1811                The criollos in Caracas declared independence from Spain

                        Bolívar and Miranda then returned to Caracas, Venezuela.

                        Miranda is named commander of the rebel army.

1812                (July 12) Bolívar wrote to Miranda promising to give his commander an account of Bolívar's defeat at Puerto Cabello (for this letter, see: => Bolívar Document #1)

                        Miranda surrenders to the Spanish colonial army when Bolívar handed him over to the Spanish. Bolívar thought Miranda was a traitor, but Bolívar never justified his action.

                        Bolívar flees to Cartagena de Indias where he joins the rebels in Colombia.

                        He wrote his Manifiesto de Cartagena, in which he analyzes the political, social, and economic causes—including an earthquake in Caracas—for the fall of Venezuela's first republic.

1813                Bolívar named commander of an army in Colombia, and then he invades Venezuela. He killed all his Spanish prisoners, and he also gets new recruits for the rebel cause. As a result of victories in Venezuela, he was proclaimed El Libertador (the Liberator). He then proclaimed the Second Venezuelan Republic, but this free republic fell apart within a year. (For Bolívar's address accepting such honors, see: => Bolívar Document #2)

1814                While the rebellion is going on in South America, king Fernando VII returns to the throne of Spain, where he becomes one of the worst despots in history. Fernando VII then sends large Spanish armies to South America to fight the rebels.

                        As a result of Fernando VII's actions, the prosperous criollos in Nueva Granada (Gran Colombia) no longer wanted to support Spain; so they join the rebellion.

                        Bolívar led an army into Bogotá, Colombia, but all sorts of internal disputes erupted within the rebel forces.

1815-1816       Bolívar then fled to first to Curaçao, then to Colombia, then to Jamaica, where he sought English aid.

                        Then he went to Haiti, where he asked the free Haitian leader, Alexandre Pétion, for support.

                        During this time, he wrote a diary about South America and its problems. In it he makes the following points:


Ø      Latin America lacks a "political attitude";

Ø      Latin America has a heritage of neglect and ill treatment from Spain;

Ø      Latin Americans are "passive";

Ø      Latin America has been governed by incompetent subordinates;

Ø      Democracy and republics are not appropriate for Latin America;

Ø      Latin America does not need a monarchy, but it does need paternalistic governments;

Ø      Many small republics would suit Latin America better than the idea of manifest destiny, which was guiding the United States;

Ø      Mexico should lead all of Latin America, and should model an ideal for all of Latin America; but this result would not be possible throughout Latin America due to the obstacles of geography and climate differences.

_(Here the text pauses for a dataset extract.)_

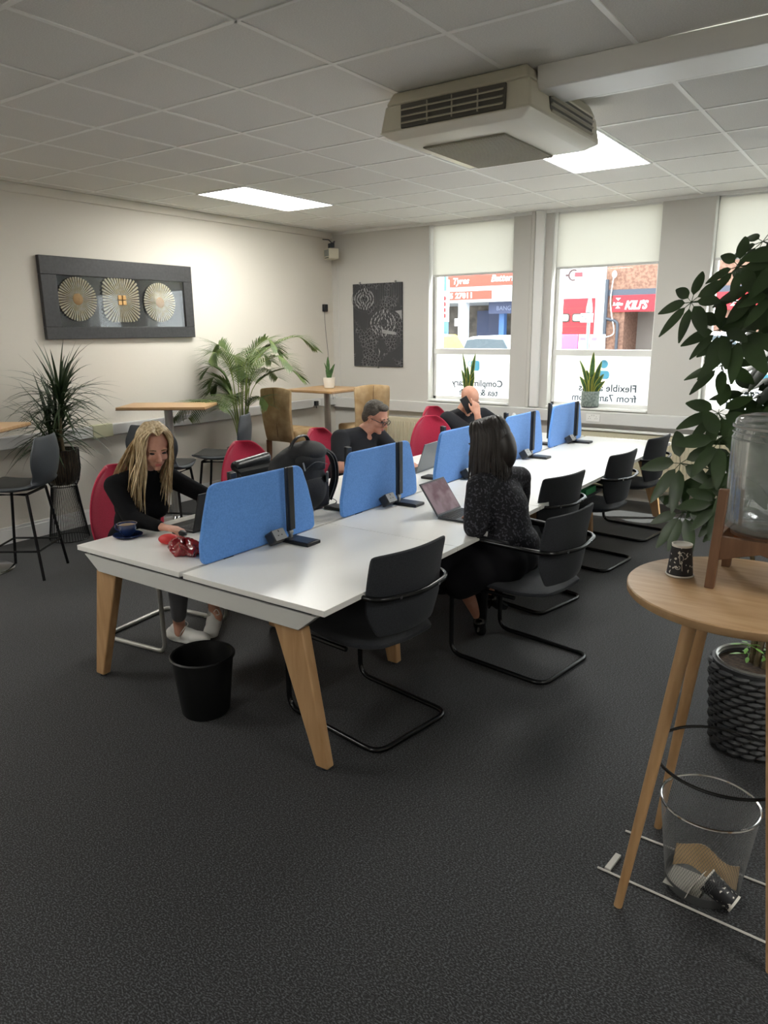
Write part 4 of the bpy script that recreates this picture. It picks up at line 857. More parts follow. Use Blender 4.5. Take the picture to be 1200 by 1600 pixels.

1816                With the help of Haitian soldiers and money, which he got from Pétion in exchange for freeing the black slaves in Venezuela, Bolívar successfully landed in Ciudad Bolívar, Venezuela.

                        Bolívar then returns to Haiti.

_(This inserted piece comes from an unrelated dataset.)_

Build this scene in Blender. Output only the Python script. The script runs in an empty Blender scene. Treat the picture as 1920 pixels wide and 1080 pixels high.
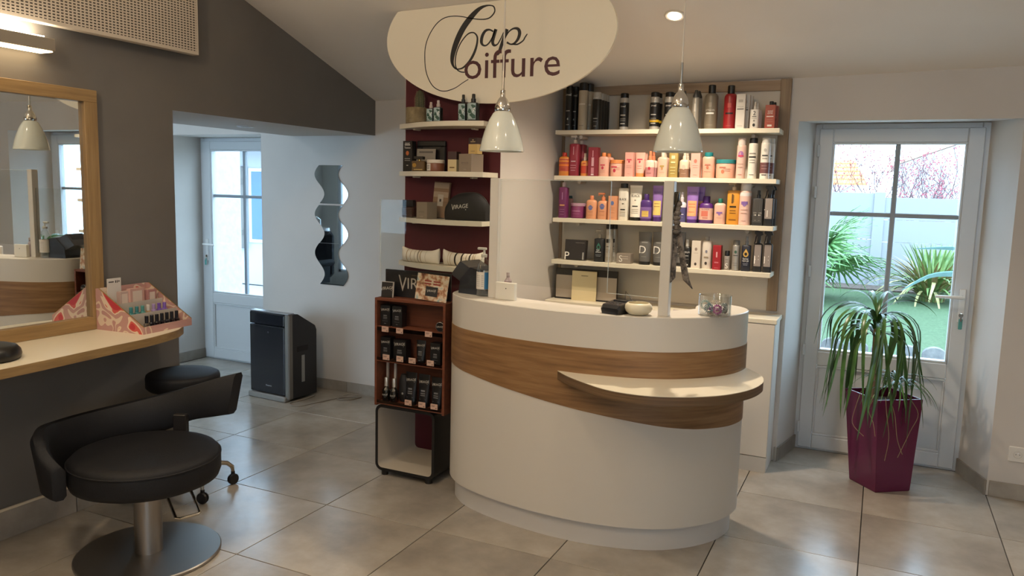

1817                The llaneros (men from the plains of central and south Venezuela) join the rebellion and become the first major fighters to join Bolívar against the Spanish armies.

1819                Volunteers arrive from England to help Bolívar.

                        Bolívar's battered army marches to Colombia, where it wins a major victory and thereby adds New Granada to territories free from Spanish control,

                        Bolívar goes to Venezuela, where he creates the idea for Gran Colombia (Venezuela, Colombia—which included Panamá—and Ecuador).

1820-1823       Meanwhile, in Spain, Spanish liberals revolt against king Fernando VII; this revolt in the fading "mother country" helps the rebels in South America.

1821                Gran Colombia is declared a reality with Bolívar as president and Francisco de Paula Santander as vice president.

                        Bolívar marches to Ecuador and liberates it from Spain.

1822                Bolívar meets with the Argentinian liberator, José de San Martín, in Guayaquil, Ecuador. San Martín decides to turn over the entire rebel army to Bolívar, and San Martín then leaves South America for good.

1823                The last Spanish forces are defeated in Venezuela.

1824                Bolívar commands the rebel forces in the great battle of Junín (August 6th) while Antonio José de Sucre defeats the last Spanish army at Ayacucho, Peru (December 9th).

                        Bolívar marches to Cuzco, Peru, and Lake Titicaca and Potosí in Bolivia.

1825                Bolívar liberates Alta Peru, and it is named for him: Bolivia.

                        Sucre becomes the first president of Bolivia.

                        Bolívar returns to Lima, then to Bogotá.




1825-1830       There is violent and bitter factionalism through all of northern South America.

1827                Bolívar leaves Venezuela for the last time and goes to Colombia.

1828                To solve the political impasse Bolívar proclaims himself dictator on August 27th.

                        Bolívar's lover, Manuela Sáenz, helps save him from an assassination attempt.

1828-1830       Uprisings break out all over Gran Colombia.

1830                Simón Bolívar resigns his presidency (dictatorship).

                        He dies of tuberculosis on December 17th at La Quinta de San Pedro Alejandrino in Santa Marta, Colombia.


1842                Bolívar's remains were moved to a Panteón Nacional (National Pantheon) in Caracas. The current monument was built in 1876.